The Trawler and the Seagulls
'Inhuman Resources,' starring Eric Cantona, is an improbable thriller about a worker thrown on the scrapheap who becomes a heroic supervillain – a story which resonates with populist insurgencies of right and left.
Netflix’s Inhuman Resources stands out from the welter of binge-worthy streaming series that have jostled for attention during lockdown for two main reasons. The first is its themes: the ongoing attrition of the French post-war political bargain, the unprecedented extent — at least in recent French history — of popular dissent, and the role of large corporations and automation in the proletarianisation of white-collar workers that has fuelled much of this discontent. The second is that it features a superb central performance from Eric Cantona, who may be one of the few people of whom it can said that he is a better actor than he was a football player.
The story focuses on a middle-aged, formally middle-class HR executive, Alain Delambre, who has been forced to take on low-status, gig-economy work. After a number of on-the-job incidents, he is eventually brought in for an interview at Exxya, a large and troubled corporation. He has to adjudicate in a fake hostage role-play designed to test the mettle of a group of executives, and this provides him with an opportunity to take revenge upon the system.
There are numerous contrivances above and beyond the already wildly implausible central conceit within Inhuman Resources that are likely to stretch even the most generous viewer’s credulity; for instance, the idea that Delambre’s 50-something, van-dwelling, down-on-his-luck alcoholic work colleague is also a proficient hacker with a flashy computer setup who is happy to get himself embroiled in industrial espionage. These objections, though, tend to be elided while watching by the momentum of the plotting, some skilful cliffhangers, and the gravitas that Cantona — alternately seething, tender, confessional, and despairing Ñ brings to the part.
The series is situated somewhere between social realism and a pulp thriller of that particularly contemporary type in which a heroic individual has to out-game the system to survive. There is a certain conservatism to this type of thriller, which posits that there is still space enough within the system for a sufficiently ruthless, smart, and networked citizen to be able to exploit their own ‘human capital’ and ultimately triumph over adversity. This is only really made possible by the protagonist taking on some or more of the character of the system they initially despise. The problems of neoliberalism are best overcome by developing a more neoliberal self, your failure is always a result of your own inadequacies — your own stubborn, residual moral objections.

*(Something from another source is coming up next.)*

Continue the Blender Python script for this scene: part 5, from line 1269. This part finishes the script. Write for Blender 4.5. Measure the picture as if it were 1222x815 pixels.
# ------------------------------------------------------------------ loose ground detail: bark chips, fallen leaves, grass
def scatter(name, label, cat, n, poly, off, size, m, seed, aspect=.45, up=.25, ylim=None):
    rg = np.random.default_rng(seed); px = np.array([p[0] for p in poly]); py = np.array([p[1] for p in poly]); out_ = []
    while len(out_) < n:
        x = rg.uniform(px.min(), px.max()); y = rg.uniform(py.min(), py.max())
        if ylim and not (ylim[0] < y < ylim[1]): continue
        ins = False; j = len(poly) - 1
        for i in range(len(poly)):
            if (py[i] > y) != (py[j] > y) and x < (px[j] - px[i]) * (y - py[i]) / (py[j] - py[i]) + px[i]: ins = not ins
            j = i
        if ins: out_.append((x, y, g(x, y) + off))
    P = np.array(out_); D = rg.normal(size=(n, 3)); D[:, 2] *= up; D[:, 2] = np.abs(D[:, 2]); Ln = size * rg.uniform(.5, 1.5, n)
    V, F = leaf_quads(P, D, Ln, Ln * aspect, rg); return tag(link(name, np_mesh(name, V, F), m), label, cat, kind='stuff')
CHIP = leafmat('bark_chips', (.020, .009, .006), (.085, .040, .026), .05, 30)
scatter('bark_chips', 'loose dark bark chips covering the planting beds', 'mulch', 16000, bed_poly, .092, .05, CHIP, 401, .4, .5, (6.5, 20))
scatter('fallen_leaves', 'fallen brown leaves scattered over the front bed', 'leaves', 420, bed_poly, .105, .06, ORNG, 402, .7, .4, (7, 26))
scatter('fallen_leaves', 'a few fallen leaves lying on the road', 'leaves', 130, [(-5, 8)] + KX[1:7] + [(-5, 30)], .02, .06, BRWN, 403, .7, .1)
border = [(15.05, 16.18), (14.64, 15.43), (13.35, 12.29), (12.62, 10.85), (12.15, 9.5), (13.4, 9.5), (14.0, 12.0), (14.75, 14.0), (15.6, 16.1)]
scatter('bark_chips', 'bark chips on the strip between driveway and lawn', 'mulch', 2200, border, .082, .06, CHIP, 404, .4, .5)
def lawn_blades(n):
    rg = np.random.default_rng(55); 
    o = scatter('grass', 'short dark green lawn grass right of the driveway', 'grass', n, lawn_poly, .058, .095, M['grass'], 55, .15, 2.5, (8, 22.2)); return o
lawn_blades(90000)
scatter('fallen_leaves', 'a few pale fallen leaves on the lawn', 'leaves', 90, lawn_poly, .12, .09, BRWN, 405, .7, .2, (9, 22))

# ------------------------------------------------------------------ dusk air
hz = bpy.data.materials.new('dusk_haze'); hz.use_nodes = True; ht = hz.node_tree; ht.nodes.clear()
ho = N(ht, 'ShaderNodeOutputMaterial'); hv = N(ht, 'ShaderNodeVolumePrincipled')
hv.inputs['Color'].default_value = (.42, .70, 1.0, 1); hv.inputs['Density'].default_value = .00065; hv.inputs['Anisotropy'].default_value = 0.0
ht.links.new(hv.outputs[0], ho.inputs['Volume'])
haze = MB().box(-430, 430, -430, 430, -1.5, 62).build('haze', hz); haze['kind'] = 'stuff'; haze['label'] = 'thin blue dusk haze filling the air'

Inhuman Resources equivocates between a systemic and a cultural critique, and ends up in many ways a character study of those for whom work and its attendant status and structure is vital for personal coherence, and as a way of suppressing and channelling violence. For Delambre, work is the base on which all other elements of his life depend. The slightly clunky English title then becomes a more resonant pun by the end, not just critiquing the aggressive and punishing management ethos of big business, but also serving as a wry reflection on the resources of inhumanity that the individual must summon up in order to survive, or indeed, on which the system itself flourishes and extends.
The problem of ‘proletarianisation’ — downward mobility on the part of the formerly secure, middle-aged, and middle-class in the Global North — isn’t new, of course. One of its earliest cinematic treatments came almost thirty years ago in Joel Schumacher’s 1993 Falling Down. Inhuman Resources‘ overlapping and inconsistent themes mirror in some ways the gilets jaunes movement, and the loose British and American equivalents that have acted as a vehicle for the anti-systemic, anti-globalist, but not always socialist politics that are currently designated by the term ‘populism’.
Whether one has any sympathy for such men — and Delambre is certainly unsympathetic, inchoate, manipulative, and self-interested — there is no doubt that they are a key variable in contemporary political life, and it is to the series’ credit that it doesn’t take the difficult, complicated, and problematic figure of the white, middle-aged worker as a paradigm of potential socialist consciousness. Unusually, Inhuman Resources, at five hours long, could actually do with being longer in order to make its narrative pay-offs feel less rushed, and to allow its themes to develop. The world, after all, is full of Delambres, and recent history suggests that if the Left can’t find a way to speak to or for them, the Right certainly will.